Tailoring bismuth defects in Bi2WO6 nanosheets for photocatalytic C–H activation

Abstract

Functionalizing sp³ C–H bonds in toluene through photocatalysis poses a significant challenge in organic synthesis, garnering substantial research attention. Nevertheless, the inert nature of the C–H bond restricts the photocatalytic conversion efficiency. Here, we construct bismuth defect modified ultrathin Bi₂WO₆ nanosheets (BT-48) for the conversion of toluene into benzaldehyde under light irradiation.

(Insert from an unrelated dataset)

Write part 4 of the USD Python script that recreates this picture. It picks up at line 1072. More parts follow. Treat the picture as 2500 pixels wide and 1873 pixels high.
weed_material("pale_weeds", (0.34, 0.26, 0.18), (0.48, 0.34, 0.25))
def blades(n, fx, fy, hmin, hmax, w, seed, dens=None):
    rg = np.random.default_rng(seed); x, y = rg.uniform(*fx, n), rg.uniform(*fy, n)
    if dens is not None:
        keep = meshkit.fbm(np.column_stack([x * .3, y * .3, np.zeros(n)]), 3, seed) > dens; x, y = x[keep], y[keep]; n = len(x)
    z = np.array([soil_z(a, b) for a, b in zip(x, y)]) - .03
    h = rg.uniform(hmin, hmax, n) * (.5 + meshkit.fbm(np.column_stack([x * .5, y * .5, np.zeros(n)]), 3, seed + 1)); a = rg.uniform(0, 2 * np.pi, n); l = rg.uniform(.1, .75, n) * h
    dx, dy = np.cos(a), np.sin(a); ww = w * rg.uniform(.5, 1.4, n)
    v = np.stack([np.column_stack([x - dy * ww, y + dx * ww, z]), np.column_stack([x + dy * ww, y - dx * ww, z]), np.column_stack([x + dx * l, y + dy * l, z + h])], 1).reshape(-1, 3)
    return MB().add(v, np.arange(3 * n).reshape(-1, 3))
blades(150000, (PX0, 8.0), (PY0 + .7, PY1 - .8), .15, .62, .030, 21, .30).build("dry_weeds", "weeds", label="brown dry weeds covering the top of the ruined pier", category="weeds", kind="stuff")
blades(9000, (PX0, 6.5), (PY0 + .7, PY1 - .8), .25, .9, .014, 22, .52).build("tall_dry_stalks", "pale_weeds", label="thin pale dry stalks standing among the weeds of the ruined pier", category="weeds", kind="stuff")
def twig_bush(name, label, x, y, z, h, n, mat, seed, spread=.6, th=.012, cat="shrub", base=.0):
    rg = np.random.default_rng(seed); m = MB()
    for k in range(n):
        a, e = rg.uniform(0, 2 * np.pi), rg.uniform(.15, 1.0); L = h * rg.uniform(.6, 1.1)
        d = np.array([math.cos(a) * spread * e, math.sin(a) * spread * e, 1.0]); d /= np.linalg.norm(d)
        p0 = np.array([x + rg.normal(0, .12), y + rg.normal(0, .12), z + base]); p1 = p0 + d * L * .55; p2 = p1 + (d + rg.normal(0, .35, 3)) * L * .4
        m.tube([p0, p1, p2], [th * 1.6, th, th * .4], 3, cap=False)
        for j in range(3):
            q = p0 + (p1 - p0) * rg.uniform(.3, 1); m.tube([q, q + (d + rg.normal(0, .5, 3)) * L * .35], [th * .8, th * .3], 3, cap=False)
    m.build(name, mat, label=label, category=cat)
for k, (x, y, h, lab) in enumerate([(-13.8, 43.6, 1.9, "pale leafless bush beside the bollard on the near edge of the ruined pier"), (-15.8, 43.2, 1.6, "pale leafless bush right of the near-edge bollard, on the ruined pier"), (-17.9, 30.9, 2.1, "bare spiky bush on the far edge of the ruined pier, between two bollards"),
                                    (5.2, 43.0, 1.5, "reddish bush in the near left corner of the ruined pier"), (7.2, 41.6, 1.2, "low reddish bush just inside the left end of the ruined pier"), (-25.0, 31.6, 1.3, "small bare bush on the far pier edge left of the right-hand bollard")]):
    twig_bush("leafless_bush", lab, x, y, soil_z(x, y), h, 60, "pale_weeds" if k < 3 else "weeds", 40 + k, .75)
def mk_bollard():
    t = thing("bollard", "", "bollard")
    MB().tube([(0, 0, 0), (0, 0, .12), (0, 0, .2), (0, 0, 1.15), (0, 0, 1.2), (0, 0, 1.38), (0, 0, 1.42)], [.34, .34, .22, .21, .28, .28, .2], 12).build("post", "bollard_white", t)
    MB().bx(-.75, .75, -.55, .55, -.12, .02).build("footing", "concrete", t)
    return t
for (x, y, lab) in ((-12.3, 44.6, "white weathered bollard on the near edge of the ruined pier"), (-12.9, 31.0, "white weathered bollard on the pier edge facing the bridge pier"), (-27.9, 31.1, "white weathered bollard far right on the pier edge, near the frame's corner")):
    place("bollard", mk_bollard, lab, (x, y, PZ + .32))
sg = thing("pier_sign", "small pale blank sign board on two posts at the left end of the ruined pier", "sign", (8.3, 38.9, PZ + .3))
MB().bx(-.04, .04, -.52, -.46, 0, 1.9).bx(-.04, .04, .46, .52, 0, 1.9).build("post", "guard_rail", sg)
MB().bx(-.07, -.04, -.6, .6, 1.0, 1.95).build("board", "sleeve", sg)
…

Density functional theory (DFT) calculations validate the effectiveness of Bi defects in Bi₂WO₆ in activating the C–H bond in toluene. Moreover, a comprehensive physiochemical analysis shows that the introduction of bismuth defects in ultrathin Bi₂WO₆ nanosheets could promote the separation of photoexcited charge carriers. As a result, the optimal BT-48 sample exhibits an impressive benzaldehyde formation (6781 μmol g⁻¹ h⁻¹) with a high selectivity of 96%, which is 6 times higher than that of Bi₂WO₆ (1109 μmol g⁻¹ h⁻¹) and surpasses those of all the previously reported Bi₂WO₆-based photocatalysts. It is expected that this work could enhance our understanding of designing efficient photocatalysts for the activation of C–H bonds under light illumination.